Re: top stack (l)users for 2.5.69
Jörn Engel (joern@wohnheim.fh-wedel.de)
Wed, 7 May 2003 19:47:16 +0200
On Wed, 7 May 2003 10:38:25 -0700, William Lee Irwin III wrote:
> On Wed, May 07, 2003 at 06:49:01PM +0200, J?rn Engel wrote:
> > It also matters if people writing applications for embedded systems
> > have a fetish for many threads. 1000 threads, each eating 8k memory
> > for pure existance (no actual work done yet), do put some memory
> > pressure on small machines. Yes, it would be possible to educate those
> > people, but changing kernel code is more fun and less work.
>
> If they're embedded and UP they can probably get by on a userspace
> threading library that only creates one kernel thread.
>
> It's highly unlikely anyone will get anywhere "fixing" this in the
> kernel. The closest approximations to mitigating the pinned memory
> overhead with UNIX-style kernel semantics are swappable stacks a la the
> u area and M:N threading, neither of which are popular notions. If
> you're trying the other approach I mentioned in this thread, good luck
> ever getting it done and good luck ever surviving even a single merge.
>
> $ grep -nr schedule . | wc -l
> 3773
Ah, now I see where the misunderstanding comes from. My bad.

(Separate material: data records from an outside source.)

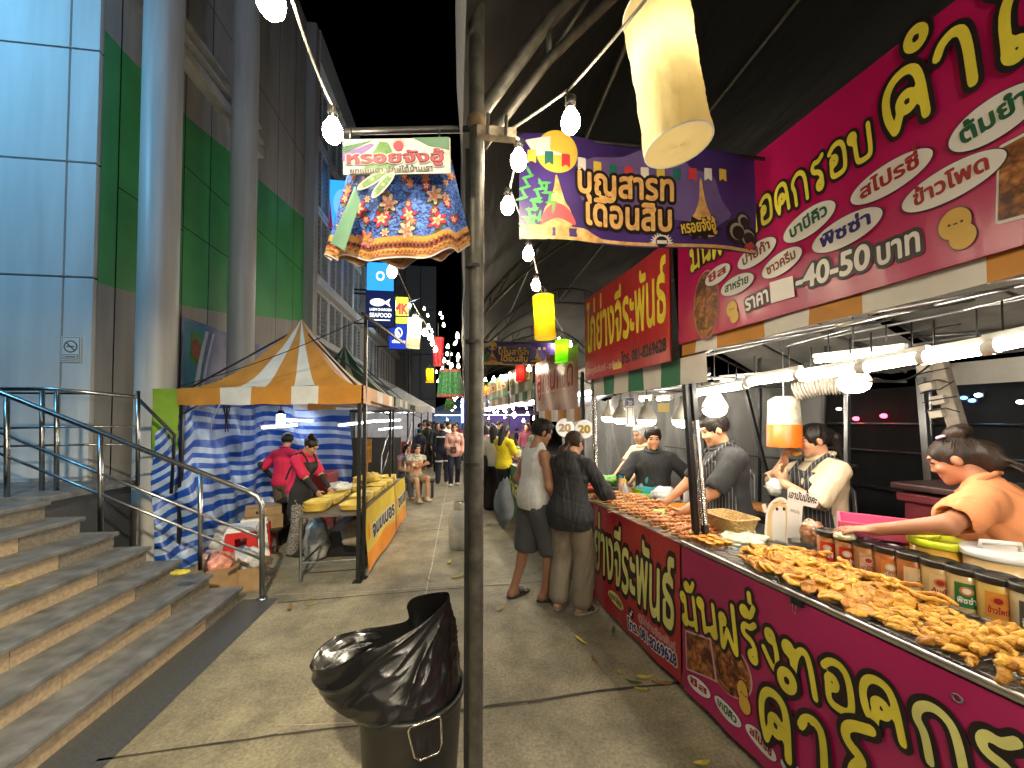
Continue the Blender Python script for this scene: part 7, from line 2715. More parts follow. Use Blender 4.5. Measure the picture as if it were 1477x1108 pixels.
# maroon counter
m0 = PT(1290, 700, 1.45)
t = thing('maroon_cabinet', 'old maroon wooden cabinet with a dark top behind the orange shirted vendor', 'cabinet', Vector((m0.x + .3, m0.y - .2, 0)))
MARM = mat('maroon_wood', (.12, .012, .02), .5, var=.3, scale=6)
cz = m0.z
ctr_ = Q(ST(m0)[0] - .45, 1.75, 0)
MB().box(ctr_ + Vector((0, 0, cz / 2 - .02)), (.86, .5, cz - .04), rz_row, bev=.01).build('carcass', MARM, t)
MB().box(ctr_ + Vector((0, 0, cz)), (.95, .6, .04), rz_row, bev=.008).build('top', mat('dark_maroon_top', (.05, .02, .022), .4, var=.3), t)
MB().box(ctr_ + Vector((0, 0, cz - .07)), (.91, .56, .05), rz_row, bev=.006).build('moulding', MARM, t)
lump('black_pouch', ctr_ + Vector((.0, .0, cz + .02)), (.12, .08, .03), BLACKP, 'black pouch lying on the maroon cabinet', 'pouch', 70)
# concrete pole with breakers
a, c = PT(1388, 640, 1.9), PT(1352, 515, 1.9)
dd = (c - a).normalized()
g_ = a - dd * (a.z / dd.z)
t = thing('utility_pole', 'leaning weathered concrete pole with switches and loose wires behind the tubes', 'pole', g_)
CONC = mat('old_concrete', (.33, .29, .24), .8, var=.3, scale=9, bump=.3)
b = MB()
xx = Vector((RU.x, RU.y, 0)); xx = (xx - dd * xx.dot(dd)).normalized()
Mp = Matrix((xx, dd.cross(xx), dd)).transposed()
top_ = g_ + dd * (c - g_).length
b.box(g_.lerp(top_, .5), (.075, .075, (top_ - g_).length), rot=Mp, bev=.008)
b.build('shaft', CONC, t)
b = MB()
for k, (f, sx) in enumerate(((.97, .02), (.91, .03), (.86, -.01), (.82, .02))):
    q = g_.lerp(top_, f) - dd.cross(xx) * 0 + xx * (.03 + sx) - RN * .065
    b.box(q, (.07, .04, .06), rot=Mp, bev=.004)
b.build('switch', mat('old_white_plastic', (.55, .5, .42), .5), t)
b = MB()
for k in range(6):
    q = g_.lerp(top_, .83 + .03 * k) - RN * .08
    b.tube([q + xx * .1, q + xx * .05 - RN * .03, q - xx * .02 - RN * .02, q - xx * .08 + Vector((0, 0, .04 * (k % 3 - 1)))], .004, 5)
b.tube(sag(top_, PT(1262, 545, 1.3), .08), .006, 5)
b.build('wire', RUB, t)
# lights of the road far behind the net
for i, (px, py, col_, st, lab) in enumerate(((1235, 604, (1, .05, .08), 6, 'red tail light glowing beyond the dark mesh near the woman eating'), (1275, 600, (1, .05, .1), 6, 'second red tail light farther right beyond the dark mesh'),
                                         (1411, 570, (.5, .8, 1), 8, 'cold white street light beyond the leaning pole'), (1390, 574, (.1, .3, 1), 2.5, 'blue light patch beyond the leaning pole'), (1402, 578, (.12, .35, 1), 2.5, 'blue lit foliage spot under the cold street light'),
                                         (1472, 580, (1, .95, .9), 5, 'white light beyond the mesh at the right edge'), (1210, 590, (1, 1, .9), 4, 'small pale light beyond the mesh over the woman eating'))):
    q = P(px, py, d=3.75 if px < 1300 else 3.9) if False else None
    o_ = Vector((0, 0, CAMZ)); r = ray(px, py); kk = (F0 + RN * 3.28 - o_).dot(RN) / r.dot(RN)
    q = o_ + r * kk
    t = thing('far_light', lab, 'light', q)
    MB().ball(q, (.035, .02, .018) if i > 1 else (.05, .02, .025), 10, 6).build('lens', lit('far_light_glow%d' % i, col_, st * .6), t)
    MB().box(q + RN * .03, (.05, .02, .04), rz_row).build('housing', BLACKP, t)

# ---------------------------------------------------------------- purple banners across the walkway
PUR = mat('purple_vinyl', (.03, .013, .13), .38, var=.5, scale=2.5, col2=(.07, .035, .22), spec=.5)
GOLD = mat('print_gold', (.60, .30, .07), .4, var=.25, scale=30, col2=(.72, .5, .22))


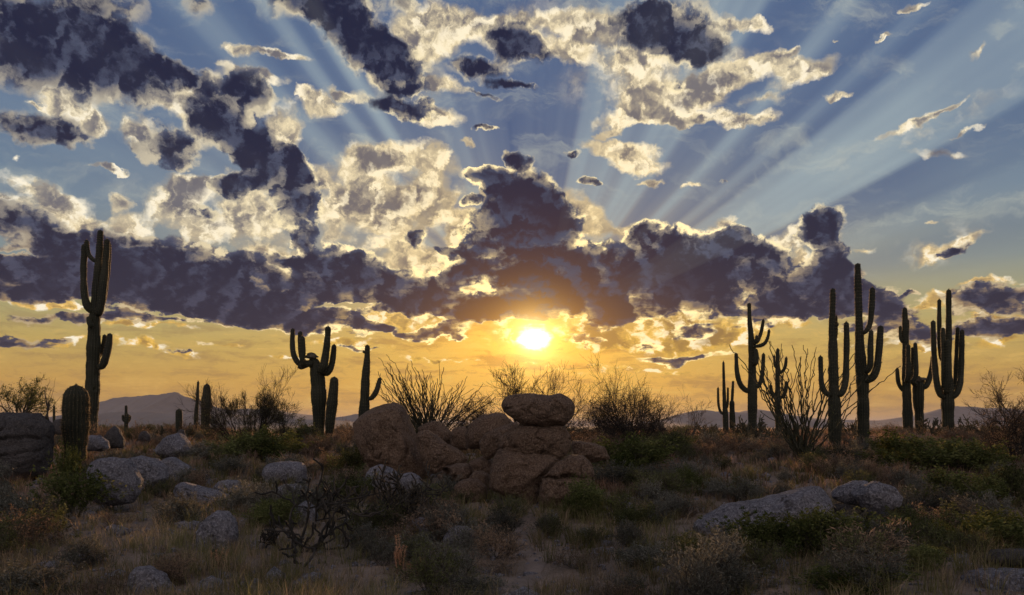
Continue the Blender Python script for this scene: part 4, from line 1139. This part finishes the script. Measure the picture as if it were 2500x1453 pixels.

I would merely like to save NO_THREADS * 4k, not the full 8k. People
here are migrating from Readtime OS's to Linux, partially and I
wouldn't think about introducing hard priorities into the scheduler
either. "This is plain impossible." is a very good argument for
education. "This only works under certain conditions." is where people
always demand more, sometimes rightfully, sometimes not.
Jörn
--
Measure. Don't tune for speed until you've measured, and even then
don't unless one part of the code overwhelms the rest.